● **Exercise prompt**
Write out the entire listing below exactly, with the pictures left out.

— START Information shown —

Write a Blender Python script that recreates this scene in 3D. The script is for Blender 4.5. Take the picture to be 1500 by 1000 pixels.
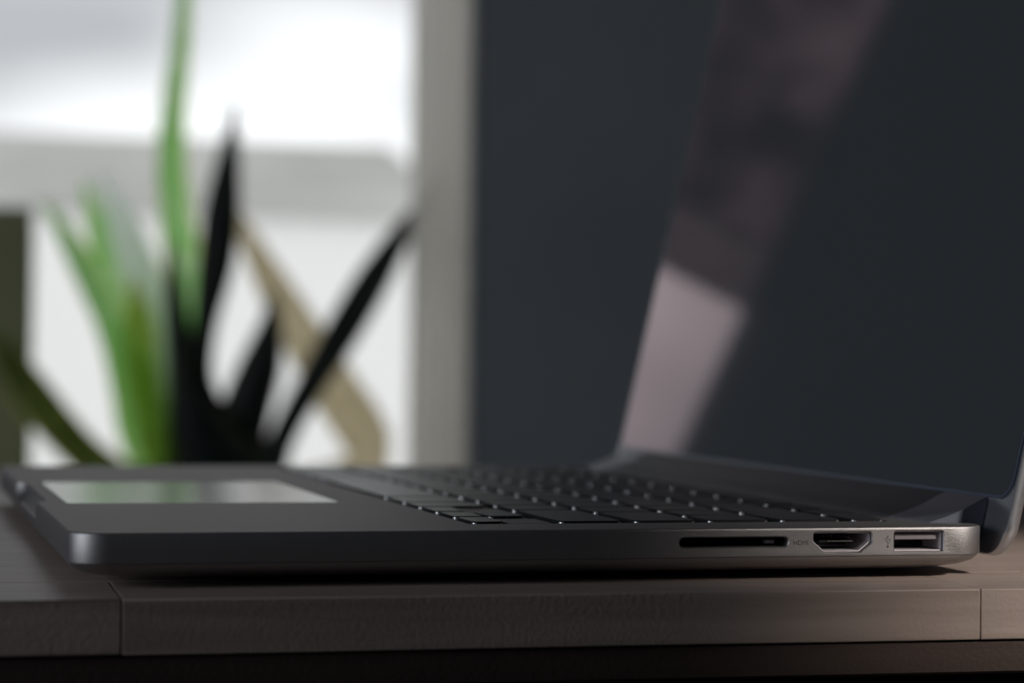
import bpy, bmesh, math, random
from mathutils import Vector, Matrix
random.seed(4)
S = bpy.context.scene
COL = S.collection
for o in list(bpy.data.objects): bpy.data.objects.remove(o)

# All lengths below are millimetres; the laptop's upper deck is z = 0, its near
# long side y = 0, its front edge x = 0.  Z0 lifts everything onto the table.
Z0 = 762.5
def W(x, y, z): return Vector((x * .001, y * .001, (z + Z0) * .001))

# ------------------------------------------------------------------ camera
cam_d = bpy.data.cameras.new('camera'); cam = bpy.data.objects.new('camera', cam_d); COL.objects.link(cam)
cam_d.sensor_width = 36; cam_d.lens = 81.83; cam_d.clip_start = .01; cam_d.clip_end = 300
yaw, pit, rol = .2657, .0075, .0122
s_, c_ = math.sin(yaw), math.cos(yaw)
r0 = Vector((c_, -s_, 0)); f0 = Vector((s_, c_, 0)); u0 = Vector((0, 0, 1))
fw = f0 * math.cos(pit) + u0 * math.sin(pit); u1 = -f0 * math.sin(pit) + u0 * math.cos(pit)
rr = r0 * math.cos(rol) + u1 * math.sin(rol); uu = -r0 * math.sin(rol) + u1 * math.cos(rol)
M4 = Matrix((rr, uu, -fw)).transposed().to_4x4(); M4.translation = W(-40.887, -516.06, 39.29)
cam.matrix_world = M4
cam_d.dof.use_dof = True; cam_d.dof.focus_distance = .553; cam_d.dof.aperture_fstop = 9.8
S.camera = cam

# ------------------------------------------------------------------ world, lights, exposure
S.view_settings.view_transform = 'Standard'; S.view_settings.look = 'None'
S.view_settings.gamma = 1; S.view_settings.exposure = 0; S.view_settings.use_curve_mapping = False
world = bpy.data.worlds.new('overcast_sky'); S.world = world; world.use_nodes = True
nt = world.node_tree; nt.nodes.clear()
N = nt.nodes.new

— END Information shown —

● **Answer below**
Write a Blender Python script that recreates this scene in 3D. The script is for Blender 4.5. Take the picture to be 1500 by 1000 pixels.
import bpy, bmesh, math, random
from mathutils import Vector, Matrix
random.seed(4)
S = bpy.context.scene
COL = S.collection
for o in list(bpy.data.objects): bpy.data.objects.remove(o)

# All lengths below are millimetres; the laptop's upper deck is z = 0, its near
# long side y = 0, its front edge x = 0.  Z0 lifts everything onto the table.
Z0 = 762.5
def W(x, y, z): return Vector((x * .001, y * .001, (z + Z0) * .001))

# ------------------------------------------------------------------ camera
cam_d = bpy.data.cameras.new('camera'); cam = bpy.data.objects.new('camera', cam_d); COL.objects.link(cam)
cam_d.sensor_width = 36; cam_d.lens = 81.83; cam_d.clip_start = .01; cam_d.clip_end = 300
yaw, pit, rol = .2657, .0075, .0122
s_, c_ = math.sin(yaw), math.cos(yaw)
r0 = Vector((c_, -s_, 0)); f0 = Vector((s_, c_, 0)); u0 = Vector((0, 0, 1))
fw = f0 * math.cos(pit) + u0 * math.sin(pit); u1 = -f0 * math.sin(pit) + u0 * math.cos(pit)
rr = r0 * math.cos(rol) + u1 * math.sin(rol); uu = -r0 * math.sin(rol) + u1 * math.cos(rol)
M4 = Matrix((rr, uu, -fw)).transposed().to_4x4(); M4.translation = W(-40.887, -516.06, 39.29)
cam.matrix_world = M4
cam_d.dof.use_dof = True; cam_d.dof.focus_distance = .553; cam_d.dof.aperture_fstop = 9.8
S.camera = cam

# ------------------------------------------------------------------ world, lights, exposure
S.view_settings.view_transform = 'Standard'; S.view_settings.look = 'None'
S.view_settings.gamma = 1; S.view_settings.exposure = 0; S.view_settings.use_curve_mapping = False
world = bpy.data.worlds.new('overcast_sky'); S.world = world; world.use_nodes = True
nt = world.node_tree; nt.nodes.clear()
N = nt.nodes.new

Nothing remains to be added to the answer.